Há muitas pessoas, estudiosos ou gente comum, que lêem a Bíblia, mesmo sem ser cristão ou judeu. De fato, a Bíblia é também um livro, um elemento de literatura, um best seller. Portanto, um historiador pode ler a Bíblia procurando saber como se vivia no primeiro século da era cristã ou por algum outro motivo. A questão é saber se alguém sem fé possa entender o que a Bíblia transmite, De fato a Bíblia não é simplesmente um livro, mas um livro escrito com fé; é uma visão teológica dos acontecimentos e não simplesmente uma descrição daquilo que acontece.
Façamos uma comparação para ajudar no processo de compreensão do meu raciocínio. Digamos que a Bíblia é um castelo. Nesse castelo há estradinhas e muitos quartos. Todo mundo pode entrar nele, mas nos quartos, nas diferentes repartições é necessário uma chave, que abra a porta. Se alguém deseja visitar esse castelo, o portão central está aberto, pode entrar e circular pelas ruazinhas. Portanto, todos podem dizer como o castelo é feito, quantas ruas tem, como são as contruções, etc. Todavia, se alguém quer entender exatamente a vida das pessoas que ali viviam precisa ter a chave. E essa chave só é dada às pessoas que têm fé. Não porque ali dentro tem um segredo, mas porque essa chave se conquista através dum processo, de uma caminhada, de encontros e amizade com o 'proprietário' do castelo.
O documento Dei Verbum traduz muito bem essa dinâmica (n. 5):
A Deus que revela é devida a «obediência da fé» (Romanos 16,26; cfr. Romanos 1,5; 2 Coríntios 10, 5-6); pela fé, o homem entrega-se total e livremente a Deus oferecendo «a Deus revelador o obséquio pleno da inteligência e da vontade» (4) e prestando voluntário assentimento à Sua revelação.

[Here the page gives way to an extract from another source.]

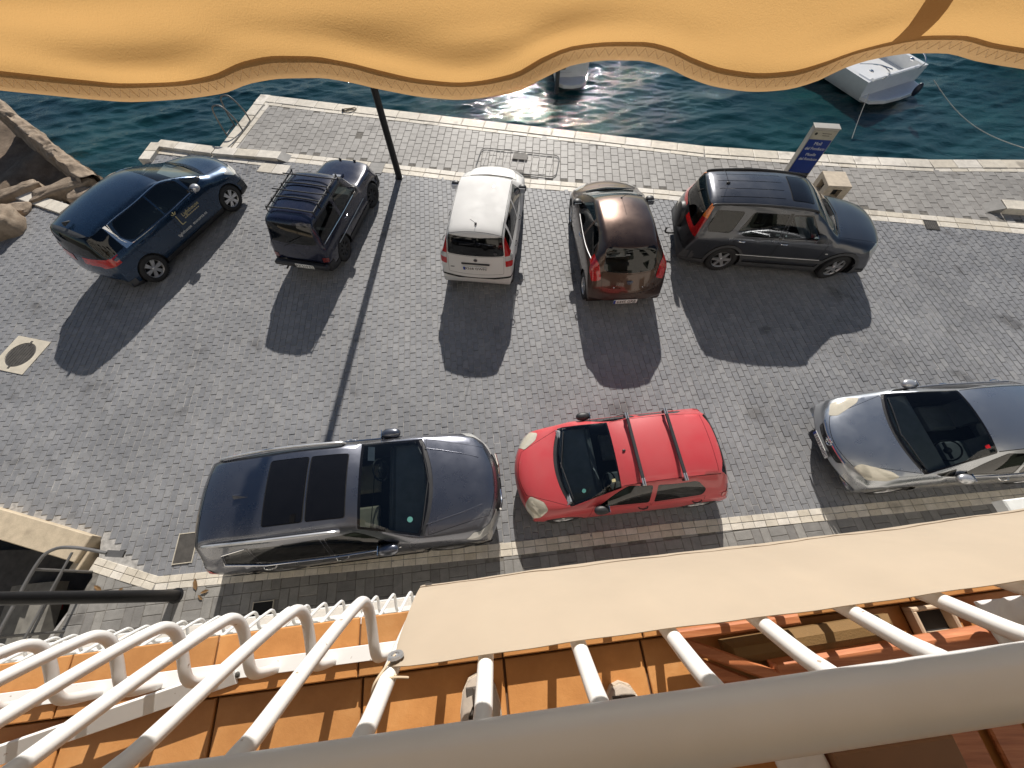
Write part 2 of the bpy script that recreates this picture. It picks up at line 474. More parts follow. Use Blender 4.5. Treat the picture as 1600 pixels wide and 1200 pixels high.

Quem não tem fé não consegue ver na Bíblia a revelação divina. É um privilégio dos que estão em comunhão com Deus, que o amam. Aqui é aplicado, de maneira extrema, aquilo que dizia Saint-Exupéry: "é possível ver bem somente com o coração".
Por outro lado é importante sublinhar que o fato de ter fé não significa que todos os mistérios são revelados. Também para quem tem fé a visão é sempre parcial, imperfeita. Tomás de Aquino dizia que, no final do nossa busca de conhecimento, conhecemos Deus como ignoto. No fundo, é a mesma reflexão feita por Paulo em 1Coríntios, quando diz que "agora vemos como em um espelho, em modo confuso" (1Coríntios 13,12). É preciso buscar sempre e com isso alargamos o horizonte da nossa fé. Esse processo significa também o uso do raciocínio, da teologia. mas a ciência, a teologia, não basta; é preciso ir além da teologia.